The Liberal Case for Allowing Suspected Terrorists to Buy Guns

 An attendee looks at Smith & Wesson M&P15 MOE Mid rifles at the Smith & Wesson booth at a gun show January 17, 2012 in Las Vegas, Nevada.
Photo: Ethan Miller/2012 Getty Images

On Wednesday, a holiday party in San Bernardino hosted the latest edition of America’s recurring nightmare. In the wake of another firearm-fueled tragedy, liberals once again begged conservatives to recognize that the United States suffers a level of gun violence without parallel in the developed world — and that this fact is not unrelated to our exceptionally unregulated gun market.

This time, Blue America came armed with a powerful new angle of attack: Since the atrocities in Paris, many Senate Republicans had been arguing that the threat of terrorism was so severe, the U.S. could not afford to take in Syrian refugees. And yet, on Thursday, these same lawmakers voted down a bill that would have prohibited anyone on the federal government’s terror watch list from purchasing firearms in the United States.

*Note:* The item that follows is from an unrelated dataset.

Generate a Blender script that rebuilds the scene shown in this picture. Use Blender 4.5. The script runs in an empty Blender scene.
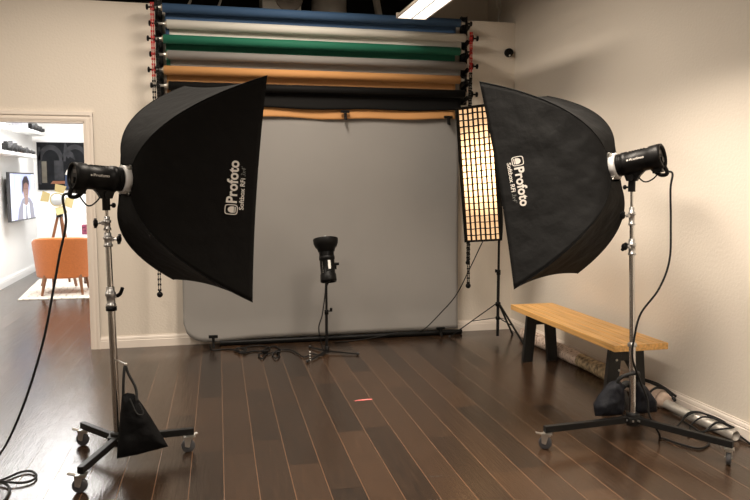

The fact that these legislators were prepared to deny a home to Syrian widows and orphans on the basis of national security — but not to deny a suspected terrorist access to deadly weapons — seemed to perfectly illustrate the boundlessness of Republican allegiance to the NRA. Democratic politicians and liberal commentators went in for the kill.

Senate Minority Leader Harry Reid, Democratic presidential front-runner Hillary Clinton, and the New York Times editorial board all railed against the GOP’s opposition to the measure. But before self-identified progressives join that chorus, they should consider this: A bill that bars suspected terrorists from buying guns is a bill that gives the White House the unilateral authority to rescind the constitutional rights of American citizens.

The terror watch list was one of the many Orwellian pre-crime initiatives adopted in the wake of 9/11. Last year, the Intercept published a 2013 document outlining the Obama administration’s criteria for labeling an individual a suspected terrorist. Those official guidelines stipulated that neither “concrete facts” nor “irrefutable evidence” were required to make that designation. That same evidentiary standard is applied to the smaller subset of individuals assigned to the No Fly List.

Some liberals may feel that the threat of terrorism justifies this dramatic exercise of state power. But it’s worth remembering that we live in a country that holds elections every four years and that, for the moment, Donald Trump has a non-zero chance of becoming our next president. The Obama administration considers the Black Lives Matter movement enough of a national-security threat to put its protesters under the surveillance of Homeland Security. Is it inconceivable that an administration less sympathetic to the movement’s goals might use its counterterrorism authority to inhibit the physical movement of its leading activists? Or that a candidate who has suggested establishing a database of all American Muslims might use the terror watch list in an oppressive manner?

Perhaps a liberal can oppose the lax criteria of the terror watch list and still wish to see it used as a tool for restricting the sale of guns. After all, there simply aren’t the votes to repeal the authority, and so, if we’re going to have a list of citizens whose freedom can be abridged without due process, we might as well use it in ways that directly prevent the threat of violence.

But the problem with this reasoning is that, however unfortunately, gun ownership is currently construed as a constitutionally protected right. Thus, granting the executive branch the authority to unilaterally deny American citizens access to firearms would actually undermine our nation’s civil liberties more than the No Fly List ever could.

If the Supreme Court upheld the constitutionality of such an authority, it would create a precedent for the executive branch to rescind other protected rights in the name of preventing terrorism. The front-runner for the presidential nomination of one of our major parties wants to drastically increase surveillance on American mosques: Do we wish to make it more legally tenable for a President Trump to unilaterally decide whose free speech is safe enough to be tolerated? Considering the role that social media plays in spreading radical ideas, is it inconceivable that one of the many GOP presidential candidates who paint Black Lives Matter as an “anti-cop” hate group might put DeRay Mckesson on a No Tweet List?

If that threat seems small and theoretical compared to the peril of our country’s daily gun violence, the same can be said about the threat posed by suspected terrorists purchasing firearms.

Yes, in the last ten years, 2,000 terror suspects legally purchased guns in the United States. But those 2,000 terror suspects account for roughly zero percent of American gun deaths over that period. In 2013, most firearm deaths in the United States were the result of suicide, roughly one third were caused by homicide, and just 1.5 percent by homicides committed in mass shootings. It now appears that the horror in San Bernardino might have been linked to terrorism — it also appears that the killers were not on the terror watch list, despite its loose criteria. A ban on the sale of firearms to suspected terrorists would do absolutely nothing to curb our national epidemic of gun violence.

If liberals had succeeded in passing such a ban on Thursday, they would have scored a purely symbolic victory over one nefarious lobby, while jeopardizing the ability of future movements to win actual victories against all of the others.